═══ RECORDED DATA

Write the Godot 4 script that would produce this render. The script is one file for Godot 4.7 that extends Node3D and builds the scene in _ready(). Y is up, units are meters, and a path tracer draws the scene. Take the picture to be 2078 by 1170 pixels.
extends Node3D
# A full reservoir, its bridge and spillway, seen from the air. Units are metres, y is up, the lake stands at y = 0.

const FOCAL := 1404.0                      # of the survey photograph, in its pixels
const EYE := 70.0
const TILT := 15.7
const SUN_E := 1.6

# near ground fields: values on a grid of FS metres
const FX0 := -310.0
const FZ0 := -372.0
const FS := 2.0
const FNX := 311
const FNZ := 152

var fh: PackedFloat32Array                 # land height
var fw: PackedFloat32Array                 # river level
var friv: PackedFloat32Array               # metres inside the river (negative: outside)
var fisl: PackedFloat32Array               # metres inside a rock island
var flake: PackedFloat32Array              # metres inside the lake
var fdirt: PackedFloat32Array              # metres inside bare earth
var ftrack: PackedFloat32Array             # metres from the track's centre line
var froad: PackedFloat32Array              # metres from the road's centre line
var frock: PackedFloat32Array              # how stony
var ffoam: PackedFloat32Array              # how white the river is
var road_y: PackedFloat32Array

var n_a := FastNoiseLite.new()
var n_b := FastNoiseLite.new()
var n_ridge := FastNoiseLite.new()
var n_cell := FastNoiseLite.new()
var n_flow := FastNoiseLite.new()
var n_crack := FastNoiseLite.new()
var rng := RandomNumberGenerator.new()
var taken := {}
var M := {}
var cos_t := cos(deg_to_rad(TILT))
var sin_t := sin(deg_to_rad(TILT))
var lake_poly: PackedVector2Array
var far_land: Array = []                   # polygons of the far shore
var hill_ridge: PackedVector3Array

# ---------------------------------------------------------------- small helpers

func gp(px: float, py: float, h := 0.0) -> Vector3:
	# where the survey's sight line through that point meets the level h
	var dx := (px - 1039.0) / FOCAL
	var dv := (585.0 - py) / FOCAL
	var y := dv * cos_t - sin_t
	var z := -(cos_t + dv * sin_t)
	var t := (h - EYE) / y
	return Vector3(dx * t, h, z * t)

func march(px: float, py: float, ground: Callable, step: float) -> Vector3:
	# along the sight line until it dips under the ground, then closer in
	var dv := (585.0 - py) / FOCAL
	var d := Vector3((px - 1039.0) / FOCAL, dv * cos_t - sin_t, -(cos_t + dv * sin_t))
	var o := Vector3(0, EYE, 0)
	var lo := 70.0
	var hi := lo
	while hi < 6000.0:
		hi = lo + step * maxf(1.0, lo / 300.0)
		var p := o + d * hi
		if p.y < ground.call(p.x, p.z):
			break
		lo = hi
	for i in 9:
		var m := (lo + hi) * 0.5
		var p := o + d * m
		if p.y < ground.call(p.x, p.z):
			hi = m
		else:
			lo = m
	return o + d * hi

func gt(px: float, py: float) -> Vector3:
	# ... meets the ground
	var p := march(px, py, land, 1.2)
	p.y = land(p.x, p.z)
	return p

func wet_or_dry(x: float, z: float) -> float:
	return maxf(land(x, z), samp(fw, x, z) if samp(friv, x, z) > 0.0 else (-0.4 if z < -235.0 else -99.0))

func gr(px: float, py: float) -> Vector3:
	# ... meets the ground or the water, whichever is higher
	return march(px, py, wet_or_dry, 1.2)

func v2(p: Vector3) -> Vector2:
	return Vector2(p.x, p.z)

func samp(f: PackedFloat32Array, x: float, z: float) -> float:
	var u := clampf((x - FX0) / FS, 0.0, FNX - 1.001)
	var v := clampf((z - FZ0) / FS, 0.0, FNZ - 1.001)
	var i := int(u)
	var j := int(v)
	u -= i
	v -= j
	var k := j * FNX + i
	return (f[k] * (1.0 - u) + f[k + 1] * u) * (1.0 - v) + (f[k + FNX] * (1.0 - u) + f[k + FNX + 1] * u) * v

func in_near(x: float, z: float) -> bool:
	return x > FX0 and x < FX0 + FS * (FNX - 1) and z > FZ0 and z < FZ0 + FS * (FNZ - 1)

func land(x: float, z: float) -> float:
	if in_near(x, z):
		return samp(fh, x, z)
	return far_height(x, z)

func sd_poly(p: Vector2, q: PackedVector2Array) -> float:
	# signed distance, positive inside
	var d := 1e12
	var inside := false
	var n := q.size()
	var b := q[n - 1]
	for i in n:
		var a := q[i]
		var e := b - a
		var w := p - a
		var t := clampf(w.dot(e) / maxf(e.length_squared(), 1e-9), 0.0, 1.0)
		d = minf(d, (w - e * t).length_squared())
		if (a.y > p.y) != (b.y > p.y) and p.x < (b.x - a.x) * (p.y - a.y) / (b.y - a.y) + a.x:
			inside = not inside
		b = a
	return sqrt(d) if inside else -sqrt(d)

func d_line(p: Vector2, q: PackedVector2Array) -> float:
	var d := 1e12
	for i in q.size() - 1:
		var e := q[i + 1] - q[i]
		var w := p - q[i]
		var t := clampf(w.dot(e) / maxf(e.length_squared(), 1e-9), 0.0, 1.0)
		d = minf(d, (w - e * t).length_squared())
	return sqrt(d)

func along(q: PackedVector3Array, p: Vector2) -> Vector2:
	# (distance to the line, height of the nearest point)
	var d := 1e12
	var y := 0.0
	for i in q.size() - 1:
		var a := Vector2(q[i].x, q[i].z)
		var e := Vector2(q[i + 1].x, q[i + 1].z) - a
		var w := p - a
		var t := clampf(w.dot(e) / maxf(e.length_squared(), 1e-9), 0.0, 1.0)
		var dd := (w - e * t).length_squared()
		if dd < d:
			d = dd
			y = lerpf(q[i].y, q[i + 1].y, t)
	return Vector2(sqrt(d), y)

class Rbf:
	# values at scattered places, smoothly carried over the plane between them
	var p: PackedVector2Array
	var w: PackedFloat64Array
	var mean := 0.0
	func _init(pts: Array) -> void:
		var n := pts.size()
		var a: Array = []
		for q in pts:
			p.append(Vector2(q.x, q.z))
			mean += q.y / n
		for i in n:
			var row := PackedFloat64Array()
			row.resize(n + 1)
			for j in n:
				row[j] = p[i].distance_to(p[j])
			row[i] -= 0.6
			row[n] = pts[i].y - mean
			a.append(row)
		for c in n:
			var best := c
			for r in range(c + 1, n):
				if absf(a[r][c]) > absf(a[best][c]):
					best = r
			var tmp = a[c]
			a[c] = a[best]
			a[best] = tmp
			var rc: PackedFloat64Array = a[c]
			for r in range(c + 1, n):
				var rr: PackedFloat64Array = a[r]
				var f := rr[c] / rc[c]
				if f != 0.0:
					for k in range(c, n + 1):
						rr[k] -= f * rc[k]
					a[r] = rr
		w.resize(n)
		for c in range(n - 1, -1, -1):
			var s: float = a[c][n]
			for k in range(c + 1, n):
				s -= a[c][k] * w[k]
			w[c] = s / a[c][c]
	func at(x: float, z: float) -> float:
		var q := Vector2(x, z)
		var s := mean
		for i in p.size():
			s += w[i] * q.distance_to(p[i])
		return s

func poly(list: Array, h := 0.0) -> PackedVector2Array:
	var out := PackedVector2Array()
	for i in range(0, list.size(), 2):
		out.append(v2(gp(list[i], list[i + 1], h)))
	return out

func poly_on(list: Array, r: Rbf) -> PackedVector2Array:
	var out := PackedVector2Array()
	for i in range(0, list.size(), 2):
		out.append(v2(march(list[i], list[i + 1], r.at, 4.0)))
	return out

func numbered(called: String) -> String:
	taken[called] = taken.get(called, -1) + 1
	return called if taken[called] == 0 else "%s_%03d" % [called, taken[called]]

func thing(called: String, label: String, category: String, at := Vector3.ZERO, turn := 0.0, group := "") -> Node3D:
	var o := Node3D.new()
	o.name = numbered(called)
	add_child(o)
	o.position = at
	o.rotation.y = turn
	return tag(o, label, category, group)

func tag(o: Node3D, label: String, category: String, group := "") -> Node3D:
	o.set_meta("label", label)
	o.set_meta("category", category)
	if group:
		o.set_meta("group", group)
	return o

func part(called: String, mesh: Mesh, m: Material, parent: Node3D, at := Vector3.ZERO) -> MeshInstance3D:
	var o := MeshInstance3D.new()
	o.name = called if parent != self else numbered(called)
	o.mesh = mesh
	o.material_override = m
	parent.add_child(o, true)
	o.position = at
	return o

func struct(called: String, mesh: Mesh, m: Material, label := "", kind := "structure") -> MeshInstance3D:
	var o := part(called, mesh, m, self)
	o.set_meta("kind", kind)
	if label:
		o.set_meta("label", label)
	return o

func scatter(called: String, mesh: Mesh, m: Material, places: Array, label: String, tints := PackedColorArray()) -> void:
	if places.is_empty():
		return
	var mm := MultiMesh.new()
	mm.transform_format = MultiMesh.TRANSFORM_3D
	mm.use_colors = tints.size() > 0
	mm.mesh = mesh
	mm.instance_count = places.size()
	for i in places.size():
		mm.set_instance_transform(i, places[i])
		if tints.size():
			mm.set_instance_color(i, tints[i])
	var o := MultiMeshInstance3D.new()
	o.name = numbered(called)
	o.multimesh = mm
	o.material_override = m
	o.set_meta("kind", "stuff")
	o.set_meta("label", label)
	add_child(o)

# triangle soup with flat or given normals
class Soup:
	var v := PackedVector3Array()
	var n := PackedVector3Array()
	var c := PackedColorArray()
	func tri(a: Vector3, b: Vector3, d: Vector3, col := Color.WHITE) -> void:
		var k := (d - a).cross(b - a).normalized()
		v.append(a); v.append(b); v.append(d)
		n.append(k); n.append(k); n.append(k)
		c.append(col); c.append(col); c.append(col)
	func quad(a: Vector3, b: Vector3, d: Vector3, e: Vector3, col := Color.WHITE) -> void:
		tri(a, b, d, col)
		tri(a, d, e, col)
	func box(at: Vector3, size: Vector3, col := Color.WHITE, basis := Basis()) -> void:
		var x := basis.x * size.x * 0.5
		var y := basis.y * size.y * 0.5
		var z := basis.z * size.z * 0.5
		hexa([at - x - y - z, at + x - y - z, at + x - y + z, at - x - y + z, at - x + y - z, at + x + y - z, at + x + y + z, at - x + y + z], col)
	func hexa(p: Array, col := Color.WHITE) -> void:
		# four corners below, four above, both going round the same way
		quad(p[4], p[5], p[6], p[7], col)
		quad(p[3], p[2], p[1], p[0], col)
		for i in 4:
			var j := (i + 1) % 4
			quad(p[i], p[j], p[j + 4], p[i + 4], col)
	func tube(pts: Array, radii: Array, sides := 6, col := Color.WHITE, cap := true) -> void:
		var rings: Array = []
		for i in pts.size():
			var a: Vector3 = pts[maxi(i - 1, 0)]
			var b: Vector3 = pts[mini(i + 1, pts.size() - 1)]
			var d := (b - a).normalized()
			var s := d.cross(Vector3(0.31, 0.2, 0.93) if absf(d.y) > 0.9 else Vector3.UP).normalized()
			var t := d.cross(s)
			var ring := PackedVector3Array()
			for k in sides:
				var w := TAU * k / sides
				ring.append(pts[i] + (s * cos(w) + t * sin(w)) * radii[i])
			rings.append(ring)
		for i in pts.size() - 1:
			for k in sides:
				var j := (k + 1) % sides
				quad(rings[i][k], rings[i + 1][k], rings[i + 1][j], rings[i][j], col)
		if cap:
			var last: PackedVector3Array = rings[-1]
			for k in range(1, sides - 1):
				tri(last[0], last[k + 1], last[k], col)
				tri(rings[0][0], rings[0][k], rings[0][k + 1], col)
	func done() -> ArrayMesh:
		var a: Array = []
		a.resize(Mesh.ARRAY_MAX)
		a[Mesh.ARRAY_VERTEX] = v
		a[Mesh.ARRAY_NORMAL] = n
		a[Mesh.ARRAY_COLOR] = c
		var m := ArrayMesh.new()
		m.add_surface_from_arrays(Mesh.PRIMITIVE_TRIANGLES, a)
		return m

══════

— YOUR INSTRUCTIONS —
Pick out all the lines with the word "pixels" in them and copy them.

— RESULT —
Write the Godot 4 script that would produce this render. The script is one file for Godot 4.7 that extends Node3D and builds the scene in _ready(). Y is up, units are meters, and a path tracer draws the scene. Take the picture to be 2078 by 1170 pixels.
const FOCAL := 1404.0                      # of the survey photograph, in its pixels